Local states of free bose fields

TL;DR

This paper explores the concept of local states in free Bose fields, proving that finite particle states cannot be perfectly localized and clarifying misconceptions related to the Newton-Wigner position operator.

Contribution

It generalizes Knight's theorem on localization in quantum harmonic systems and clarifies the nature of localization and causality in free Bose fields.

Findings

Finite particle states cannot be perfectly localized.

Knight's theorem is extended to a broader class of states.
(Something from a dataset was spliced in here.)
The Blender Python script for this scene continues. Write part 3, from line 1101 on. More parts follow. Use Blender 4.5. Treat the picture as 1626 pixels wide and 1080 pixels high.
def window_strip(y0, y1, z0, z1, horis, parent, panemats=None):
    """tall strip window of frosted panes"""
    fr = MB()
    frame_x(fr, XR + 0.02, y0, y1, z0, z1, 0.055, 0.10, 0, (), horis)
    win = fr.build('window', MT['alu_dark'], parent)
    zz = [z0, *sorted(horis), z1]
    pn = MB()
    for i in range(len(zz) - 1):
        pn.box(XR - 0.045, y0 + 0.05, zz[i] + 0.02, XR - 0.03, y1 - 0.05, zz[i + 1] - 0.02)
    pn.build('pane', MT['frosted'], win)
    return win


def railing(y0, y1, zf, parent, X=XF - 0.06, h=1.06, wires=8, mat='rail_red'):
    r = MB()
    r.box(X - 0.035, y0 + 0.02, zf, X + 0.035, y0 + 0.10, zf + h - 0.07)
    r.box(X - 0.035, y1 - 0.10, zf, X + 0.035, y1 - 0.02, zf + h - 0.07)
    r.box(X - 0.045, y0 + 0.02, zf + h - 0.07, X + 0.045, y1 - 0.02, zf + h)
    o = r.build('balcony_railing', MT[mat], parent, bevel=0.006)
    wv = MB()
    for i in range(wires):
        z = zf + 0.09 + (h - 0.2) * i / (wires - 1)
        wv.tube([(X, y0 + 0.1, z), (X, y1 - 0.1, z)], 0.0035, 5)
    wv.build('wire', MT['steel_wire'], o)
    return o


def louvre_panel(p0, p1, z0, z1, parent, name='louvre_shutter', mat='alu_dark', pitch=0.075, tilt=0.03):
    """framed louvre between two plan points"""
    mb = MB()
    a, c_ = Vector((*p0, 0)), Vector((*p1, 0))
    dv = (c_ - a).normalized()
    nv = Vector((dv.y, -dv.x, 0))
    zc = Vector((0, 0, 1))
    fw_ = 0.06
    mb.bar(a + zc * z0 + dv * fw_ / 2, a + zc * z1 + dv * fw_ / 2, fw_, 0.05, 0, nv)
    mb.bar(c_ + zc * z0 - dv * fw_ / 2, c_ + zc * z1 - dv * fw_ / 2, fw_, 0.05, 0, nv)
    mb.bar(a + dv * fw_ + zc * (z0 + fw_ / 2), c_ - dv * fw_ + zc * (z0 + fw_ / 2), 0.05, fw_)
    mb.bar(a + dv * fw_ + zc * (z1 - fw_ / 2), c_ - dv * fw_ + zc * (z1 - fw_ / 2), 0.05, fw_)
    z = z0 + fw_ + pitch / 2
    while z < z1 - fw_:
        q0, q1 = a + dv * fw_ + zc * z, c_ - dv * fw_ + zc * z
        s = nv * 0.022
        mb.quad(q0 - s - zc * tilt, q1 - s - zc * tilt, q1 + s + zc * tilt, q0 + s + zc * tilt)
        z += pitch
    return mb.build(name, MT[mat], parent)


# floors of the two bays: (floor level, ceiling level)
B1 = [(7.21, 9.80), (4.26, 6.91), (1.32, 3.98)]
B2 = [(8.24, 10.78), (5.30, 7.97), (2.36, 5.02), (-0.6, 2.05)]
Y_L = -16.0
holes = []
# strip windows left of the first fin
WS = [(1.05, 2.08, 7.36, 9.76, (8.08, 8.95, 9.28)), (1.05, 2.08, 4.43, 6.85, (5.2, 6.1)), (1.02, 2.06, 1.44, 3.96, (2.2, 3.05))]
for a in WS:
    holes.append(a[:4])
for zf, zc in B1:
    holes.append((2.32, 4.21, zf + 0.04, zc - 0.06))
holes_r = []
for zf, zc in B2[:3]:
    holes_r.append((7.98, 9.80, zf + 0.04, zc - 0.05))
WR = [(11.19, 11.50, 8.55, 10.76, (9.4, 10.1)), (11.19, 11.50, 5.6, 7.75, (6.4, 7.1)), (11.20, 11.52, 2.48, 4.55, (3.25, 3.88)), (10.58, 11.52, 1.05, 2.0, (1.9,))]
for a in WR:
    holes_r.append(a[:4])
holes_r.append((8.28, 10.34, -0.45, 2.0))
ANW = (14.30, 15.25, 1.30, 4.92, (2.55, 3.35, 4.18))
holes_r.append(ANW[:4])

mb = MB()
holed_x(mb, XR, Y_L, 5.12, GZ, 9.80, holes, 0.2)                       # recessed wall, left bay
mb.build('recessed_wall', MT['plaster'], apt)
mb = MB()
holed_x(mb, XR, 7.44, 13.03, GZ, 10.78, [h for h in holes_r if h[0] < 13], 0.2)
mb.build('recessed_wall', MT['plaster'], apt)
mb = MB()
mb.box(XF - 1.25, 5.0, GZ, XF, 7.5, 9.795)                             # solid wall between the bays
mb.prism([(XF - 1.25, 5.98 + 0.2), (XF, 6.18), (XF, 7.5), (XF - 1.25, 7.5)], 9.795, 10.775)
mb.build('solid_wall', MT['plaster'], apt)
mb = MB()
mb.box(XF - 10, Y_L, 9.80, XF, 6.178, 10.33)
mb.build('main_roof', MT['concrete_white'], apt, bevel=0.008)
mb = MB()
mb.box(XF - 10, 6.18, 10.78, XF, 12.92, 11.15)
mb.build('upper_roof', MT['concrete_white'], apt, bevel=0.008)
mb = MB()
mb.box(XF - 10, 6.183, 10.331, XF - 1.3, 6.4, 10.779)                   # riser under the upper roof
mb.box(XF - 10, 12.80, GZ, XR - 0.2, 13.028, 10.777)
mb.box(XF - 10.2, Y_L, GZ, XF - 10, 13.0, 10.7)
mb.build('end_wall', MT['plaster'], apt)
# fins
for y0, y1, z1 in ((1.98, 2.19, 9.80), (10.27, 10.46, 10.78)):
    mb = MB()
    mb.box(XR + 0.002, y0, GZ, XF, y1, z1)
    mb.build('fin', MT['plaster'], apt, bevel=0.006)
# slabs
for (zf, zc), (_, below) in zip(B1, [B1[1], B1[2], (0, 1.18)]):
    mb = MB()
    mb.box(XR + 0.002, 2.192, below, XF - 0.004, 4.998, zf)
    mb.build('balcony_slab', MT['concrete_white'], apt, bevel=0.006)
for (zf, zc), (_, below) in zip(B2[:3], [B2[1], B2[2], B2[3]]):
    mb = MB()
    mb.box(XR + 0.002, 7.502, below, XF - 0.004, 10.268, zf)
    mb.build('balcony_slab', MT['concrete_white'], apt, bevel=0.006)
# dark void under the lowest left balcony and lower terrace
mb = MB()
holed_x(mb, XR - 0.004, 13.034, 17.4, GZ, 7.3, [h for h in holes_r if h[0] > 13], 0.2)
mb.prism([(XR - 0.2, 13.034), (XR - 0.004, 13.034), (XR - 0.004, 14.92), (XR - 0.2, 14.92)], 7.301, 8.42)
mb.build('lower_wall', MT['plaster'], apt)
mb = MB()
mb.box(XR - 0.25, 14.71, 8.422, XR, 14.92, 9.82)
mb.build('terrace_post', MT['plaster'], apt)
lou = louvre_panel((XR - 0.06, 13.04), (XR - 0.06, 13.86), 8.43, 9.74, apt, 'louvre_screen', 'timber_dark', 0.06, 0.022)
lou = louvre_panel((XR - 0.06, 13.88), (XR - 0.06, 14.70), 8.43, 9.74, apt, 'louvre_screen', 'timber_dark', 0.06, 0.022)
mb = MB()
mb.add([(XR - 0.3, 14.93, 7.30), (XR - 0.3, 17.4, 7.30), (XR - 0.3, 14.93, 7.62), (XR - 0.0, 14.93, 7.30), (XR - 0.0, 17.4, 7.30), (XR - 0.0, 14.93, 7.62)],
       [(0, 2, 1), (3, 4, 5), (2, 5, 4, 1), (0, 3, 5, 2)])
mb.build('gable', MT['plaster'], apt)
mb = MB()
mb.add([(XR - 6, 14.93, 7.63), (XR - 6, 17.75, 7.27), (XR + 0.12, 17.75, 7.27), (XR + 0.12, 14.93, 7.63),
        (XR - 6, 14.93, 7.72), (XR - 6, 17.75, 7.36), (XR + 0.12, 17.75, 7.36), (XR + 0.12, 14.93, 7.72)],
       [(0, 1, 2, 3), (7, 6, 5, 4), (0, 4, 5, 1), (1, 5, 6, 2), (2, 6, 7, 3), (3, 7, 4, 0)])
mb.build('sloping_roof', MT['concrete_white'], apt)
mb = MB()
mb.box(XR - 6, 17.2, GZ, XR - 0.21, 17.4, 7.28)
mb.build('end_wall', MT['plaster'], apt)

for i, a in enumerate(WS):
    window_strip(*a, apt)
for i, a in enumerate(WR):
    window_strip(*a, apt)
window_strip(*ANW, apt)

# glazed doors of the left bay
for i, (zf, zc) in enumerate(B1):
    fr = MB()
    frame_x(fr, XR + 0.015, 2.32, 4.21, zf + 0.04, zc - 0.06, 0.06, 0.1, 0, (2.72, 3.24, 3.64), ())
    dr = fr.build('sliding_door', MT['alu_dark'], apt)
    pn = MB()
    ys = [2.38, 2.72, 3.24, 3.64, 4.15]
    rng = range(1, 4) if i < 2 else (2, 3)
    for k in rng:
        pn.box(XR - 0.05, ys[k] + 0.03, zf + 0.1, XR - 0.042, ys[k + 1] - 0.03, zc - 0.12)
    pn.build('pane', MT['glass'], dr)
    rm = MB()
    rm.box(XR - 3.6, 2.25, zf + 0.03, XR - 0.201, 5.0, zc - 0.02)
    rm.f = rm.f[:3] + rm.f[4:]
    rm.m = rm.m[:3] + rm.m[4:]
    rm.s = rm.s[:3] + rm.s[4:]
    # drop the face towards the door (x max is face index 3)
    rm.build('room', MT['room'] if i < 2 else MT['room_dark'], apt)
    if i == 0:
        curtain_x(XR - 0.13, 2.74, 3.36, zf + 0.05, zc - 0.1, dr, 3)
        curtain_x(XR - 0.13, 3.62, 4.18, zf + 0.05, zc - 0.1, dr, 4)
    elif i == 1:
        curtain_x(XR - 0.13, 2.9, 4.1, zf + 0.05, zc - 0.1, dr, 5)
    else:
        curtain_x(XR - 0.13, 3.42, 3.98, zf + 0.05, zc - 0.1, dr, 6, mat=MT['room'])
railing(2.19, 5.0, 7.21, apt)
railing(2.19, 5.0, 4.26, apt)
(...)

Difficulties with the Newton-Wigner position operator are explained without invoking relativity.

Abstract

These notes contain an extended version of lectures given at the ``Summer School on Large Coulomb Systems'' in Nordfjordeid, Norway, in august 2003. They furnish a short introduction to the theory of quantum harmonic systems, or free bose fields. The main issue addressed is the one of local states. I will adopt the definition of Knight of ``strictly local excitation of the vacuum'' and will then state and prove a generalization of Knight's Theorem which asserts that finite particle states cannot be perfectly localized. It will furthermore be explained how Knight's a priori counterintuitive result can be readily understood if one remembers the analogy between finite and infinite dimensional harmonic systems alluded to above. I will also discuss the link between the above result and the so-called Newton-Wigner position operator thereby illuminating, I believe, the difficulties associated with the latter. I will in particular argue that those difficulties do not find their origin in special relativity or in any form of causality violation, as is usually claimed.